Очень емкая и блистательно поставленная притча Феллини может рассматриваться, по крайней мере, в двух преломлениях: в социально — политическом и творческом, говоря на киноведческом жаргоне, — в плане жизни ив плане искусства. Для советских киноведов оба эти плана не разделялись никогда, что, при доведенной до логического конца расшифровке, должно было дать результат вполне фантастический. И, действительно, если политическое рассматривать вкупе с творческим, чем как раз занимались отечественные критики, то притча Феллини предстанет однозначной апологией фашизма. Крах, постигший наивных музыкантов, в безумии своем мнивших, что они значимы сами по себе, становится крахом отдельной личности — как известно, основы любой демократии. Власть дирижера — диктатора тогда окажется панацеей, чем — то абсолютно благословенным, ибо стройность музыки достигается благодаря одному ему.
Но подобную трактовку при всей ее соблазнительности надо отбросить. Она возможна только в России, где традиция всепронизывающего синкретизма прочна и могуча. Европейцу Феллини мир дан в раздельности вещей и явлений. Для него — то, что хорошо в искусстве, плохо в политике, и наоборот. Социум и искусство в его притче существуют по различным, даже прямо противоположным законам, и автор ничуть не страдает по этому поводу. В его фильме есть такой аспект, есть другой аспект, есть еще множество разных неупомянутых аспектов — культурологических, эсхатологических и прочих. И в том, что один противоречит другому, нет решительно никакой беды. Умный человек не бежит противоречий и не стремится объединить все в нерушимой цельности. Вожделенная в музыке и неизбежная на небесах, эта цельность не нужна на земле: она здесь избыточна. Она порождает путаницу, в том числе и политическую, — в последнее время Родина видела дирижеров, ставших государственными деятелями, видела и государственных деятелей, вообразивших себя дирижерами. И все они стремились к нерушимой цельности.
Про Пазолини
Июль 1995
На каждого великого итальянского кинорежиссера навесили свой ярлык. Висконти — это «историзм», Антониони — «экзистенциализм», Феллини — «неистовая барочная фантазия». У Пазолини такого ярлыка нет — надо полагать, неслучайно. Эстетику Пазолини проще всего описать с помощью трех слов: плебейство, мессианство и гомосексуализм. Для большинства критиков наличие этих составляющих и образует «мир Пазолини». В таком случае его можно найти где угодно — томительное южное солнце, простые крепкие парни со смутными сильными чувствами, застенчивая агрессивность люмпенов, немного ущербности и много духовности — весь этот пазолиниевский набор водится до сих пор и встречается повсюду.

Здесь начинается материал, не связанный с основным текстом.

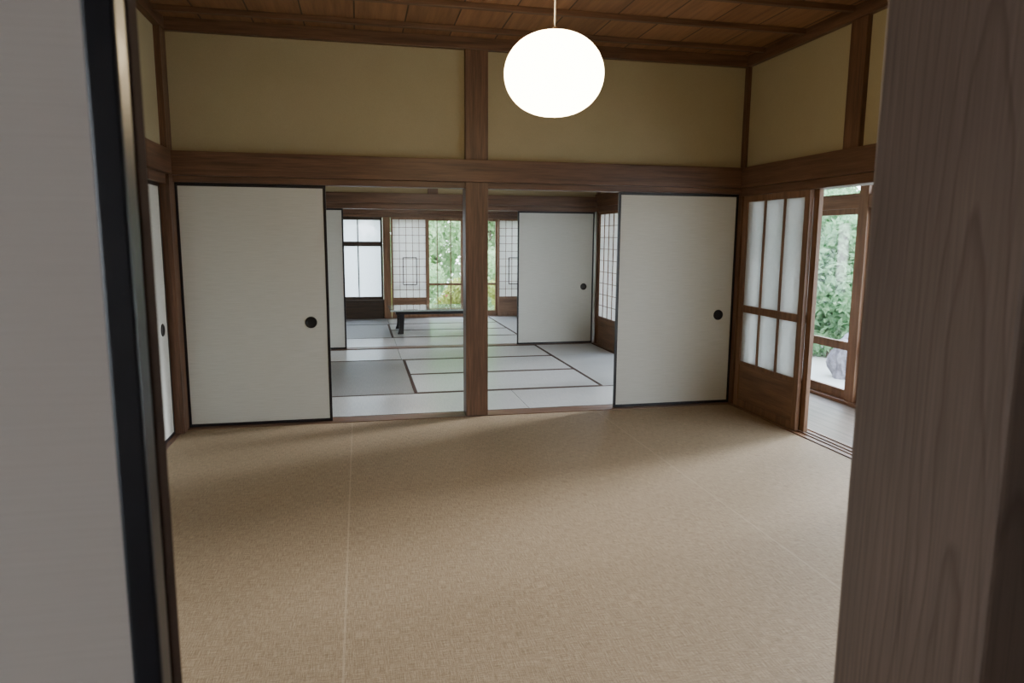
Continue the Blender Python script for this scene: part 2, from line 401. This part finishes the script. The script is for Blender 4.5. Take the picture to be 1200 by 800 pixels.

Рефлексия и интеллектуализм — отличительные черты итальянца — делают бессмысленными всякие критические определения, по природе своей однозначные. Пазолини нельзя назвать ни марксистом, ни мистиком, ни моралистом, хотя и первое, и второе, и даже третье будет отчасти верно. Как образцовый модернист он был страстен и радикален, но как образцовый интеллектуал с сомнением взирал на любой предмет своего восхищения. Это причудливое сочетание жара и скепсиса определяет драматизм всех его фильмов, особенно тех, что наиболее умозрительны. Самый умозрительный — «Сало, или 120 дней Содома» — и есть самый трагичный. Трагичность «Сало» парадоксальна, там нет никакой трагической коллизии. Трагичность «Сало» безысходна, там нет вообще никакой коллизии: неистовый накал в вакууме, своего рода формула модернизма.
Но главное противоречие Пазолини, пожалуй, не в этом. Пазолини — авангардист и итальянец. Итальянец по определению традиционен, по определению пластичен. Пластическое у Пазолини возникает исподволь и загоняется в угол. Он словно стыдится своей невольной пластичности. Но она берет верх в его знаменитой трилогии — в «Кентерберийских рассказах», «Декамероне» и особенно в «Цветке тысячи и одной ночи», который в СССР называли порнографией и который был самым целомудренным фильмом всех времен и народов.
В «Декамероне» режиссер сам сыграл роль Джотто, художника, ставшего на века знаком радикализма. В жизни Пазолини тоже хотел играть роль Джотто: ни на какую другую модернисты обычно не соглашаются. Но «Декамерон», не говоря уж о «Цветке…», снял другой художник, восходящий вовсе не к Джотто, а к другу Боккаччо — Симоне Мартини, чье искусство, нежное и благоухающее, было знаком чего — то совсем другого. Эту нежность и это благоухание Пазолини за собой, несомненно, знал, всегда вел с ними отчаянную борьбу — ив «Сало», наконец, победил. Расправился безоглядно и торжественно — чтобы быть хуже, чем на самом деле. Потому что хуже — честнее.